Celebration for Mumia’s birthday in Philadelphia

Philadelphia

Mumia supporters at One Art in Philadelphia, April 23, 2023. (WW Photo: Joe Piette)

Mumia Abu-Jamal’s 69th birthday was celebrated in his hometown of Philadelphia on April 23, with a march starting at 52nd and Market streets. Participants came from Philadelphia, New York, Boston and New Jersey. The march through the West Philadelphia community received a positive response from people on the street.

Mumia has been a political prisoner in Pennsylvania for 41 years — 28 on death row. He is a veteran Philadelphia Black Panther, a radical radio journalist, a grandfather and a foremost revolutionary thinker and writer. Mumia is a loving movement elder, who uplifts struggles worldwide with his powerful voice and writings. At 15 he was a Black Panther newspaper journalist, and later he was an award-winning Philadelphia radio journalist.

Mumia had been appealing his conviction. Hearings involving discovery of suppression of important exculpatory evidence, including the racist exclusion of Black jurors in his original trial and key witnesses having been paid to testify for the prosecution, were held before Philadelphia County Court of Common Pleas Judge Lucretia Clemons to consider the recently released evidence as grounds for a new trial.

However, following in the bloody footsteps of her predecessor, racist hanging-judge Albert Sabo, on March 31 Clemons dismissed Mumia’s appeal petition. His supporters were outraged by the ruling but not surprised. Clemons was previously an attorney with Ballard Spahr, a national firm specializing in business law with a notorious reputation in Philadelphia; and she has been known countrywide as a union buster. That she has not strayed one millimeter from the party line should be considered in this context.

As journalist Linn Washington Jr. has warned so many times: “The fact that state and federal judges have consistently upheld Abu-Jamal’s conviction is cited as solid confirmation of his guilt. Brushed aside is the fact that judges have upheld Abu-Jamal’s conviction by skirting established legal procedure (precedence), creating new legal standards that undercut Abu-Jamal’s claims and rejecting newly discovered evidence of improprieties by police, prosecutors and even judges.” (WHYY, Dec. 9, 2022)

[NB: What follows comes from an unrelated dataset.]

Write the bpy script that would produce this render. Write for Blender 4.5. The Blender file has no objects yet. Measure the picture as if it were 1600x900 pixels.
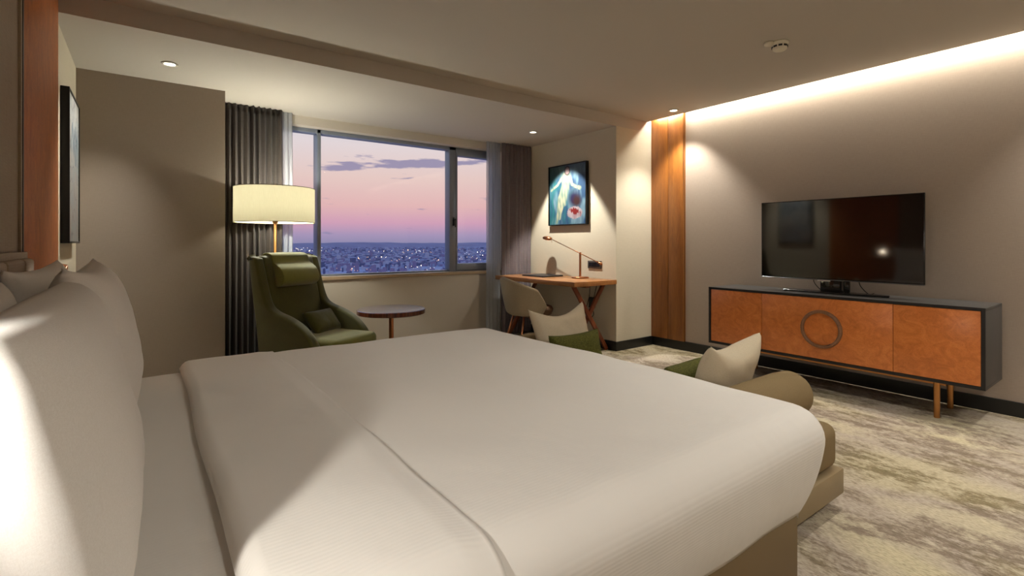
import bpy, bmesh, math, random
from mathutils import Vector, Matrix, noise
S = bpy.context.scene
C = S.collection
R = math.radians
PI = math.pi

# ------------------------------------------------------------------ camera
cd = bpy.data.cameras.new('camera'); cam = bpy.data.objects.new('camera', cd); C.objects.link(cam)
cam.location = (0, 0, 1.17); cam.rotation_euler = (R(90), 0, R(-36.35))
cd.sensor_width = 36; cd.lens = 778 / 1600 * 36; cd.shift_y = -70.5 / 1600
cd.clip_start = 0.02; cd.clip_end = 30000
S.camera = cam
S.view_settings.view_transform = 'Standard'; S.view_settings.look = 'None'
S.view_settings.gamma = 1; S.view_settings.use_curve_mapping = False
S.view_settings.exposure = 0.08
S.cycles.use_denoising = True
S.cycles.sample_clamp_indirect = 6
S.cycles.max_bounces = 10; S.cycles.diffuse_bounces = 6

# ------------------------------------------------------------------ node helpers
def srgb(r, g, b):
    f = lambda c: (c/255/12.92) if c/255 <= .04045 else ((c/255+.055)/1.055)**2.4
    return (f(r), f(g), f(b), 1)

class NT:
    def __init__(s, tree): s.t = tree; s.n = tree.nodes; s.l = tree.links
    def add(s, typ, ins=None, **kw):
        n = s.n.new(typ)
        for k, v in kw.items(): setattr(n, k, v)
        for k, v in (ins or {}).items():
            sock = n.inputs[k]
            if isinstance(v, bpy.types.NodeSocket): s.l.new(v, sock)
            else: sock.default_value = v
        return n
    def math(s, op, a, b=0.0, c=None):
        i = {0: a, 1: b}
        if c is not None: i[2] = c
        return s.add('ShaderNodeMath', i, operation=op).outputs[0]
    def ramp(s, fac, stops, interp='LINEAR'):
        n = s.add('ShaderNodeValToRGB', {0: fac}); r = n.color_ramp; r.interpolation = interp
        while len(r.elements) < len(stops): r.elements.new(0.5)
        for e, (p, c) in zip(r.elements, stops): e.position = p; e.color = c
        return n.outputs[0]
    def mix(s, fac, a, b, blend='MIX'):
        n = s.add('ShaderNodeMix', data_type='RGBA', blend_type=blend)
        for k, v in ((0, fac), (6, a), (7, b)):
            if isinstance(v, bpy.types.NodeSocket): s.l.new(v, n.inputs[k])
            else: n.inputs[k].default_value = v
        return n.outputs[2]

def newmat(name):
    m = bpy.data.materials.new(name); m.use_nodes = True
    nt = NT(m.node_tree); b = m.node_tree.nodes['Principled BSDF']
    return m, nt, b

def mapped(nt, scale=(1, 1, 1), coord='Object', rot=(0, 0, 0)):
    tc = nt.add('ShaderNodeTexCoord')
    return nt.add('ShaderNodeMapping', {0: tc.outputs[coord], 'Scale': scale, 'Rotation': rot}).outputs[0]

def plain(name, col, rough=.5, metal=0, bump=0, bscale=200, var=0, vscale=6, sheen=0, spec=.5, coat=0):
    m, nt, b = newmat(name)
    b.inputs['Base Color'].default_value = col
    b.inputs['Roughness'].default_value = rough; b.inputs['Metallic'].default_value = metal
    b.inputs['Specular IOR Level'].default_value = spec
    b.inputs['Sheen Weight'].default_value = sheen; b.inputs['Coat Weight'].default_value = coat
    v = mapped(nt)
    if var:
        n = nt.add('ShaderNodeTexNoise', {'Vector': v, 'Scale': vscale, 'Detail': 6}).outputs[0]
        a = tuple(max(0, c*(1-var)) for c in col[:3])+(1,); d = tuple(min(1, c*(1+var)) for c in col[:3])+(1,)
        nt.l.new(nt.ramp(n, [(.3, a), (.7, d)]), b.inputs['Base Color'])
    if bump:
        n = nt.add('ShaderNodeTexNoise', {'Vector': v, 'Scale': bscale, 'Detail': 3}).outputs[0]
        bp = nt.add('ShaderNodeBump', {'Height': n, 'Strength': bump, 'Distance': .002})
        nt.l.new(bp.outputs[0], b.inputs['Normal'])
    return m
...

Rally at One Art Community Center

The march was followed by a gathering at West Philadelphia based One Art Community Center at 1431-39 North 52nd St. Gabe Bryant with the Campaign to Bring Mumia Home chaired the event, which included a talk from Clarence Thomas, retired leader of International Longshore and Warehouse Union Local 10, based in San Francisco. 

Thomas recounted how the ILWU shut down all the West Coast ports demanding Mumia’s release on April 24, 1999, and how the union did it again earlier this year. Thomas noted that Mumia is both a CWA-NABET journalist and a political prisoner who has demonstrated support for unions. 

Chairman Omali Yeshitela, from the Uhuru Movement and an African People’s Socialist Party leader, gave a militant talk denouncing systemic racism and imperialism and explaining how capitalism is “a dying system in a horrible state of crisis.” He was one of four current and former Uhuru officials who were indicted by federal officials April 18 for allegedly interfering in the 2020 presidential election. The outrageous and dangerous indictments claim the group was working on behalf of the Russian government, because they oppose the U.S./NATO war.

Other speakers included Candace McKinley with the Philadelphia Community Bail Fund, Keyssh from Decolonize Philly, Theresa Shoatz, Razakhan Shaiheed from Nation Time and Mike Africa Jr. Performers included Cleo, Antonella, New World Warrior and hip hop artists Spiritchild.

Marchers gather outside mural for Mumia, April 23, 2023. (WW Photo: Joe Piette)

The highlight of the celebratory event was definitely the location at One Art Community Center. The center had been carved out of abandoned blocks in West Philadelphia, starting in 2001, to offer a creative space and programming for healing, environmental sustainability, collaboration and growth through arts, education and culture. A mural honoring Mumia Abu-Jamal was put up on an outer wall of the center earlier this year.